Hazır yeri de gelmişken, ses meselesine de değinmek uygun olur. Oyunda herhangi bir diyalog yok, sözcüklere ihtiyaç duymadan hikayesini anlatabilen oyunlardan Gris ve bunu da gayet iyi yaparak bu açıdan da övgüyü hak ediyor. Hatta bana öyle geliyor ki, kimi zaman bu tür bir yolculuğu tarife cümleler yetersiz kalabilir, tam da böyle susarak anlatmak gerekir bazen. İşte Gris de tam olarak bunu yapıyor, her şeyin olması gerektiği gibi olduğuna ikna edebiliyor sizleri.
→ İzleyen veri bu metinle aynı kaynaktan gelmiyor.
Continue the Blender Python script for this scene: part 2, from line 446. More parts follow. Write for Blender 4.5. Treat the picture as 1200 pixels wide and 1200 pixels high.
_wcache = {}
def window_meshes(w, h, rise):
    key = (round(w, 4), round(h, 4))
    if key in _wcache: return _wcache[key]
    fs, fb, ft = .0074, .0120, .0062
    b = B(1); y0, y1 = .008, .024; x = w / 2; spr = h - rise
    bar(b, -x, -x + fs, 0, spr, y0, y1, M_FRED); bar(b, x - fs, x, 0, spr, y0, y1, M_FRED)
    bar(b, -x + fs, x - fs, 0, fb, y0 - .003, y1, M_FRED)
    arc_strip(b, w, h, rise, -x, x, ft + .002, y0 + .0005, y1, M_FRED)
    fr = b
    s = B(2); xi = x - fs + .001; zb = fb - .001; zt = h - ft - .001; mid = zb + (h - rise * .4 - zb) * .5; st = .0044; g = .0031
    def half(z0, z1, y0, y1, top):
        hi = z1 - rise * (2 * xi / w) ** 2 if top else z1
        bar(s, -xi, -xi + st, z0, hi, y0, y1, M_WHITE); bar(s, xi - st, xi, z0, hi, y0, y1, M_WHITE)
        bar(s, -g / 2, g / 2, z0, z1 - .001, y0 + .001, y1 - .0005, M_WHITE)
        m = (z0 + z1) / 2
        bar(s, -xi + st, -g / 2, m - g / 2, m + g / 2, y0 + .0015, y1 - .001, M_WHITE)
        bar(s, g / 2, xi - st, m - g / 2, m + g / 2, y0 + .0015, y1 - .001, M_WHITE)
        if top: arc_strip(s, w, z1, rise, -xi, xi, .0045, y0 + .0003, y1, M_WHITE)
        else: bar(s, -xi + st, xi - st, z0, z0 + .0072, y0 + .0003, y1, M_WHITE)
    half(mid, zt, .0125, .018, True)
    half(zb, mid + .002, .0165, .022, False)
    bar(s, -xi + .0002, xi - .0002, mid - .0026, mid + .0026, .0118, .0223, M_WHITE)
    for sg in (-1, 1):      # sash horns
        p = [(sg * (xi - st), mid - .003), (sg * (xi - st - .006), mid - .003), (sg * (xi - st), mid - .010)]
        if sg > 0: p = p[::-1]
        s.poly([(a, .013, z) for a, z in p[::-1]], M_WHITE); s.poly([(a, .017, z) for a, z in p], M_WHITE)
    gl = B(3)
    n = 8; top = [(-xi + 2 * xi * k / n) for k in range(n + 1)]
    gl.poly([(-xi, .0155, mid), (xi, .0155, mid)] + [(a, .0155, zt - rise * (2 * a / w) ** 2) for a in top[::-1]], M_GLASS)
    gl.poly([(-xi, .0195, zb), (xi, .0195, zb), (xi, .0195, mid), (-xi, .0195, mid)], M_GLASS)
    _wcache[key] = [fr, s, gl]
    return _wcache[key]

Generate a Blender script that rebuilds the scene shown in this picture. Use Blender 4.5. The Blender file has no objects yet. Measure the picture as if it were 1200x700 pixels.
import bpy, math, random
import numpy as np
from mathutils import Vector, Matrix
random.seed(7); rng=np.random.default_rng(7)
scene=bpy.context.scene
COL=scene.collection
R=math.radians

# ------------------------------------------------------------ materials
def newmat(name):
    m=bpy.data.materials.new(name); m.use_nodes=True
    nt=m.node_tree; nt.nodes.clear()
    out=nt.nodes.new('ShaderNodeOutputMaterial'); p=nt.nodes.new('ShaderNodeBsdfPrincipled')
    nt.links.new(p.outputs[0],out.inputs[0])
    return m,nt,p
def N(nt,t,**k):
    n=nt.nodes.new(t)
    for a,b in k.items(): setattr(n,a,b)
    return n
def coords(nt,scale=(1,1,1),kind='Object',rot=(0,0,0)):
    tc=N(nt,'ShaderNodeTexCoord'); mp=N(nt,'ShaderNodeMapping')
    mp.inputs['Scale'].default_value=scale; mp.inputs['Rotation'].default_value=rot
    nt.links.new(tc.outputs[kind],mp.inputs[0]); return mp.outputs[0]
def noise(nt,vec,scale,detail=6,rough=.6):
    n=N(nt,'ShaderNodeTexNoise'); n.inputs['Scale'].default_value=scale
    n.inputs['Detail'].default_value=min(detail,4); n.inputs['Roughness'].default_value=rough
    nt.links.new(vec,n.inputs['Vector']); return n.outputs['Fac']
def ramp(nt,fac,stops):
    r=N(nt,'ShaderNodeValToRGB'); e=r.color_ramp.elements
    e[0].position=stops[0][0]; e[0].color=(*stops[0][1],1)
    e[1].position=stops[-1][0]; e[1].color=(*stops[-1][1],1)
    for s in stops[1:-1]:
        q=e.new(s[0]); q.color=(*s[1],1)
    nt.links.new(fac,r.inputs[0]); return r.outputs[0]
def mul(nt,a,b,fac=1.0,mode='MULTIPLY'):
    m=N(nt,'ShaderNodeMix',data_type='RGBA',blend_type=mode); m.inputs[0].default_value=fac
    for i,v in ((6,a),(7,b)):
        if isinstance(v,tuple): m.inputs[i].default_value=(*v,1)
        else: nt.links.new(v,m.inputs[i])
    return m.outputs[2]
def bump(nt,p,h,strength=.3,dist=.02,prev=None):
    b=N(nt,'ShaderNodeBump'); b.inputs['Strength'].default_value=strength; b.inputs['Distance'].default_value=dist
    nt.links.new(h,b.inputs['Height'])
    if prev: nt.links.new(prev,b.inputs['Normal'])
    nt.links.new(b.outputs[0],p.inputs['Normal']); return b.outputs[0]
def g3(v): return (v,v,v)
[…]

Sözcükler yok ama tamamen sessiz bir oyun da değil tabii. Berlinist tarafından yapılan orijinal müziklere sahip ve bu müzikler de oyuncuyu hikâyenin içine çekmek, atmosferi sonuna kadar solumamızı sağlamak konusunda başarılı bir performans sergiliyor. Üstelik bu parçalar sadece oyun içerisinde yaşattıkları duyguyla beğendiğim parçalar değiller, oyun dışında da keyifle dinliyorum. Yani müzik konusunda da kocaman bir artı yazabiliriz Gris’in hanesine.
Aslında yazdıkça yazasım geliyor, ama bir sınır çekmem lazım artık, öyle değil mi? Toparlayacak olursak; hikayesiyle, görselliğiyle, müzikleriyle sizlere bambaşka bir tecrübe yaşatan, büyük ihtimalle etkisinden uzun bir süre çıkamayacağınız, hafızalarınızda yer edecek bir deneyim Gris. Bir oyunun kendisini çok sevdirebilmesi için bunun ötesinde neye ihtiyacı olabilir ki zaten? En azından benim için bu kadarı yeter de artar bile.